Do not wait for a special occasion.  Decide to take them on a regular basis.  Repetition helps them learn and practice the ways you expect them to behave.  Over the years, they develop poise when in public places. 

Discuss behavior ahead of time.

Tell your children what you expect of them.  Review with them the rules you expect them to follow, whether that means no fighting, use an inside voice, or whatever else you value. 

Also, remind them of proper table etiquette.   Empathize that you trust them to take responsibility for their actions and to make the experience pleasing to everyone.    You are teaching them skills that they need for a lifetime.

Entertain them

While waiting for the order to come, spend some quality time with the children.  Discuss the menu choices, play a quiet game with them, color together, talk about their day or school concerns.  Make all discussions pleasant.  This is not the time to scold or berate a child for misdeeds.

Engaging your children makes them feel important and quells boredom with consequent misbehavior.  Plan on more than one activity.  Children’s attention spans are short.

Order from the adult menu

Save the burger and fries and the grilled cheese sandwiches for a fast-food trip.  You want your child to experience different foods and appreciate new flavors and cooking methods.   Ask that the chef make a taste sample plate with smaller portions for your child.  Include some foods that he loves, but add something new.

Arrive early

Take advantage of early evening dining when there are fewer people and a more relaxed atmosphere.  Little appetites often cannot wait for dining at eight.  If necessary, get a table near the exit and close to the restrooms.  You will be able to remove an out-of-control child quickly. 

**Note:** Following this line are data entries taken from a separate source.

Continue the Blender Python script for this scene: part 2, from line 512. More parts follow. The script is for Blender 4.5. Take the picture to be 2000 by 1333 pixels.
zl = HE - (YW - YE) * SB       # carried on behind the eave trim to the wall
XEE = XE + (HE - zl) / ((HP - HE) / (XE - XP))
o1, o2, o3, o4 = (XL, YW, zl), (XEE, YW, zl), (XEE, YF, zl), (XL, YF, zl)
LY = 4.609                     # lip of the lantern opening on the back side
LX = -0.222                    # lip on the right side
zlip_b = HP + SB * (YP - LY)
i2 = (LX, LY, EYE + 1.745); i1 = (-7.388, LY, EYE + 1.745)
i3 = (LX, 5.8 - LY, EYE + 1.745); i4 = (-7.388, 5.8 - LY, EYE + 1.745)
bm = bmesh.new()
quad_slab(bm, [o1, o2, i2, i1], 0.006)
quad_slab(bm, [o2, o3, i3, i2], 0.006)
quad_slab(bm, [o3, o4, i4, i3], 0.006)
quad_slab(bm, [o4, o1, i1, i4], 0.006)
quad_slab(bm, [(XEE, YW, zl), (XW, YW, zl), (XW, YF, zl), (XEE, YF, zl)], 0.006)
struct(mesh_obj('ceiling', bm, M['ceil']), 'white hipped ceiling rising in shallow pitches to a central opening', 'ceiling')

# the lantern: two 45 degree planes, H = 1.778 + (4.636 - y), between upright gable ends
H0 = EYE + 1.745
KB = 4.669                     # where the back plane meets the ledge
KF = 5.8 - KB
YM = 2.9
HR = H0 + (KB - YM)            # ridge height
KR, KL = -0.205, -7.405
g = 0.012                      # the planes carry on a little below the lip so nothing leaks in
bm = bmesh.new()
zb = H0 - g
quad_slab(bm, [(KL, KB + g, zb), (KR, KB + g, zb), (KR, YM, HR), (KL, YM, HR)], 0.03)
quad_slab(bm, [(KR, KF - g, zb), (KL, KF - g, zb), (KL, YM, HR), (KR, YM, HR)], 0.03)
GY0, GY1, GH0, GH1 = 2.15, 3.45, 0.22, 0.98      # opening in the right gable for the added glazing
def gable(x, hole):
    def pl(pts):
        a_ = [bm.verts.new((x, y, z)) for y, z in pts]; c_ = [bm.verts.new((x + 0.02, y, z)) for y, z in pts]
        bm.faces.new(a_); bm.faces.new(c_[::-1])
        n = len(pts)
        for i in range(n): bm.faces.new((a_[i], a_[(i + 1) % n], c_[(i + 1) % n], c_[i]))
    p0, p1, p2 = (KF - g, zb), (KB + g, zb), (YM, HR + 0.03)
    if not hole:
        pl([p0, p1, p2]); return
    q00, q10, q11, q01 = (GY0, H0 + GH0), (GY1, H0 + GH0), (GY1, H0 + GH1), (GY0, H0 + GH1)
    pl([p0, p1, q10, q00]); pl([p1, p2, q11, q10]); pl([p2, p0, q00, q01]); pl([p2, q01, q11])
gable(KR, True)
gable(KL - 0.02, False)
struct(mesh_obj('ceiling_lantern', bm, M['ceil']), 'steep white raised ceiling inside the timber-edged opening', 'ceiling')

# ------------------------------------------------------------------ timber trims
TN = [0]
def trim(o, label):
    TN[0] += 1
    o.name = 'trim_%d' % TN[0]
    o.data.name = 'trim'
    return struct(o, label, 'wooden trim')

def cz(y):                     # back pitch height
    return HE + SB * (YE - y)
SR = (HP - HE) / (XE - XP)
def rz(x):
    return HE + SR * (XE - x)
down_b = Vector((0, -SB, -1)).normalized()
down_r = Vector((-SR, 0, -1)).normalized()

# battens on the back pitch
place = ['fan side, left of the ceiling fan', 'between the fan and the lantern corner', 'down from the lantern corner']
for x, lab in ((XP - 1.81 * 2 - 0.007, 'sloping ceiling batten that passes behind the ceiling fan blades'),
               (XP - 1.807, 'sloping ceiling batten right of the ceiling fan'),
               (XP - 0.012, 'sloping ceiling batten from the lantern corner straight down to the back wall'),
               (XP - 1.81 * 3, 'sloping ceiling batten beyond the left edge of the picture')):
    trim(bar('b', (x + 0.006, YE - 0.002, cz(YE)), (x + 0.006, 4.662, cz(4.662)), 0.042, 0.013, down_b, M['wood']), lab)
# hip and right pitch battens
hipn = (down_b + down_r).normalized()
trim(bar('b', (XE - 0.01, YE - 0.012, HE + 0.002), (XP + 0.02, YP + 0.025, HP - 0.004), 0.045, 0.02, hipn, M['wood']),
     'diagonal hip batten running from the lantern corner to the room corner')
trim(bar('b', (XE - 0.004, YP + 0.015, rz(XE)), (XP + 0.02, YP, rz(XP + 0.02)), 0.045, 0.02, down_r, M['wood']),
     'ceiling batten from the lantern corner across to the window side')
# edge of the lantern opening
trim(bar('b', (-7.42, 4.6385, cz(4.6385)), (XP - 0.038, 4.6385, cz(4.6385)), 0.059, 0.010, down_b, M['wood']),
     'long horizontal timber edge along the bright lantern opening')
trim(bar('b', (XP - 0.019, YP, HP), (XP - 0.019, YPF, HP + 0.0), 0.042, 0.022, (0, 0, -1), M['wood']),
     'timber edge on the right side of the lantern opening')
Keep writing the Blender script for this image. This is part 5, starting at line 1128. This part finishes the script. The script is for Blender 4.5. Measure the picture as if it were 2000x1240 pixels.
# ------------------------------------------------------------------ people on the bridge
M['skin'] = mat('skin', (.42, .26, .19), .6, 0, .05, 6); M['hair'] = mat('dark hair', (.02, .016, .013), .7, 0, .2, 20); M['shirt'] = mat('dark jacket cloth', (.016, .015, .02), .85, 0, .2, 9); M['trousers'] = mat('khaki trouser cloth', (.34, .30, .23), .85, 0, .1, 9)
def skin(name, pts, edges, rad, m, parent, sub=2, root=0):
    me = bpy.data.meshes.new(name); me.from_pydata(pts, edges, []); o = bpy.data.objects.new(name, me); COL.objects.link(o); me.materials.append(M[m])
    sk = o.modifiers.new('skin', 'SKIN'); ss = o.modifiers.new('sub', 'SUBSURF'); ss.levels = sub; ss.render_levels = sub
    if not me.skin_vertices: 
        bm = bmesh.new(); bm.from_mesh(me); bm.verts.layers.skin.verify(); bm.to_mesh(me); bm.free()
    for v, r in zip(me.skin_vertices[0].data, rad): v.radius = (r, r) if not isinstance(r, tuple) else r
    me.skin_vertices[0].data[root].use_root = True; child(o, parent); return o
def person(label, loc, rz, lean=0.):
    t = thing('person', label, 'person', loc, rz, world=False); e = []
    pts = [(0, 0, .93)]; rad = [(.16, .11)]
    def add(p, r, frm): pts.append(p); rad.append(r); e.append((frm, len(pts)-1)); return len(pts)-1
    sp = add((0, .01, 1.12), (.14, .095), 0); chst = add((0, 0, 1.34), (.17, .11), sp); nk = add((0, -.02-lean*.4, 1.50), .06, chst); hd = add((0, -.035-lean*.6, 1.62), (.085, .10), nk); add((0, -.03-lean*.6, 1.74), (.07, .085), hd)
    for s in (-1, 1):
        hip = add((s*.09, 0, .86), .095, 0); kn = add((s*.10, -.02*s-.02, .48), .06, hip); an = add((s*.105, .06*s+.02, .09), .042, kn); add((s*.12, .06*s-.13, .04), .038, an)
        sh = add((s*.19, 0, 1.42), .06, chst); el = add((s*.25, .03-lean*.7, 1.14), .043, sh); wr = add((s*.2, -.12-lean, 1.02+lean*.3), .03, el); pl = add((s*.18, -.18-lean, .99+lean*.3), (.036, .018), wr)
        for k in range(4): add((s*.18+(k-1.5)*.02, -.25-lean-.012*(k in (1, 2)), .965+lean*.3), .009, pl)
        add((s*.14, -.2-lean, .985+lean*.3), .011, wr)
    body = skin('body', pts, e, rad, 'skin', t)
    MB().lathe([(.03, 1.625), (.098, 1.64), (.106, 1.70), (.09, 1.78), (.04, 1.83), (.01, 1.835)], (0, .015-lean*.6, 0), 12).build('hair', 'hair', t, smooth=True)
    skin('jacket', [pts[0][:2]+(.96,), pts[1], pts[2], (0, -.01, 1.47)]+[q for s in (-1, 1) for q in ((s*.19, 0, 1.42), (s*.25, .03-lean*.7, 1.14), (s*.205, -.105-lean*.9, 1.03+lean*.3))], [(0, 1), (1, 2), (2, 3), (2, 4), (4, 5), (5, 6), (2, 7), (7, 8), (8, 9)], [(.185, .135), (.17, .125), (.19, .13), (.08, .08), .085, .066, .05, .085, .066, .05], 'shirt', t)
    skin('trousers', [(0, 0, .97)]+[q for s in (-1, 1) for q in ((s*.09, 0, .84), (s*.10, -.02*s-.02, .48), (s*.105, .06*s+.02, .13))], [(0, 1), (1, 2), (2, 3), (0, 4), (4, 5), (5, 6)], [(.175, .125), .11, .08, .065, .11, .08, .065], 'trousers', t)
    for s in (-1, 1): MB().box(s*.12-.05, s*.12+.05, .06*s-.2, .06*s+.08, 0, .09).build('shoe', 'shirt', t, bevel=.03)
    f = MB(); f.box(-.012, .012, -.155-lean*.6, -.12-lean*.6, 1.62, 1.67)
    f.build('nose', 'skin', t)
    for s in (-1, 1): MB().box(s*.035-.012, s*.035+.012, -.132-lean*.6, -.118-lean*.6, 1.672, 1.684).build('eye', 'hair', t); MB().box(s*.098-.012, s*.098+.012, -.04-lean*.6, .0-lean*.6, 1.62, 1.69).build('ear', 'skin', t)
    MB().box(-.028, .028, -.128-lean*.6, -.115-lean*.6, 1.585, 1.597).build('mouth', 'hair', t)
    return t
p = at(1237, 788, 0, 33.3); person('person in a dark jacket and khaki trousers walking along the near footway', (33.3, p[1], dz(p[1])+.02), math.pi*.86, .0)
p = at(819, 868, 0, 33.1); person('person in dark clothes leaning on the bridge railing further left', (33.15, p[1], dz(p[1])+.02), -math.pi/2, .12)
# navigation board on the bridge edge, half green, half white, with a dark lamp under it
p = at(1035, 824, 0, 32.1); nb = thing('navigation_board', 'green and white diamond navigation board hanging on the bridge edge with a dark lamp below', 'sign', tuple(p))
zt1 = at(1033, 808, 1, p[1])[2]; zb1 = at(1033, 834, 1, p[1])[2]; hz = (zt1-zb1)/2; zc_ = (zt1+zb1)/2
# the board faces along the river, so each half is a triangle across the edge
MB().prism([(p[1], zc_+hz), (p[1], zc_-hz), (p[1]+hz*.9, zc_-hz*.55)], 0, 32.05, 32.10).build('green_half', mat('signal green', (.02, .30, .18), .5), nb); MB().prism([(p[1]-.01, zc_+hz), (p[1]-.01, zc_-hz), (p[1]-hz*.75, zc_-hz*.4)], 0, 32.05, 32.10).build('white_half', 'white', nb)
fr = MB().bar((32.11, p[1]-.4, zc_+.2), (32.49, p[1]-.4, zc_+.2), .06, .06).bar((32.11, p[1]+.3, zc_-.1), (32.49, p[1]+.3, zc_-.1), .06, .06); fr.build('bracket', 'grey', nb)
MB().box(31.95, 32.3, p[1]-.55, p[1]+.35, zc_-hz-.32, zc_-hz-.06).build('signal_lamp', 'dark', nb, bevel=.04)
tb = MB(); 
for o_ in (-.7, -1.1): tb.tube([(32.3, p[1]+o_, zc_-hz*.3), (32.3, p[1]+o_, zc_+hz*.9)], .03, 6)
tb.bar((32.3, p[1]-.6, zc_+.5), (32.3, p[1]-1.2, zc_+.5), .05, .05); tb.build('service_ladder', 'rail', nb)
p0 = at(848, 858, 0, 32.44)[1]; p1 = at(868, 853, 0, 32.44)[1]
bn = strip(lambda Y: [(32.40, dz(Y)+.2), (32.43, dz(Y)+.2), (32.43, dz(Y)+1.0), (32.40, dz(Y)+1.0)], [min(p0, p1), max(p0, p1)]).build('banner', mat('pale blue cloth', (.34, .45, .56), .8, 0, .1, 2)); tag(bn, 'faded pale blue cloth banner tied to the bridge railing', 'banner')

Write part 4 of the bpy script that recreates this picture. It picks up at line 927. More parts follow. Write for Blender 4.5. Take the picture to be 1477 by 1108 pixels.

Be prepared to tip well.  Children are messy and it takes extra effort to clean spills and sweep up dropped crumbs.  The staff will appreciate this added courtesy.

Conclusion

If you follow these tips, you will be well on the way to introducing your children to a lifetime of adventurous good eating in restaurants.  They will, over time, develop poise and good manners and be welcome wherever they find themselves.  As adults, they will thank you for their good fortune.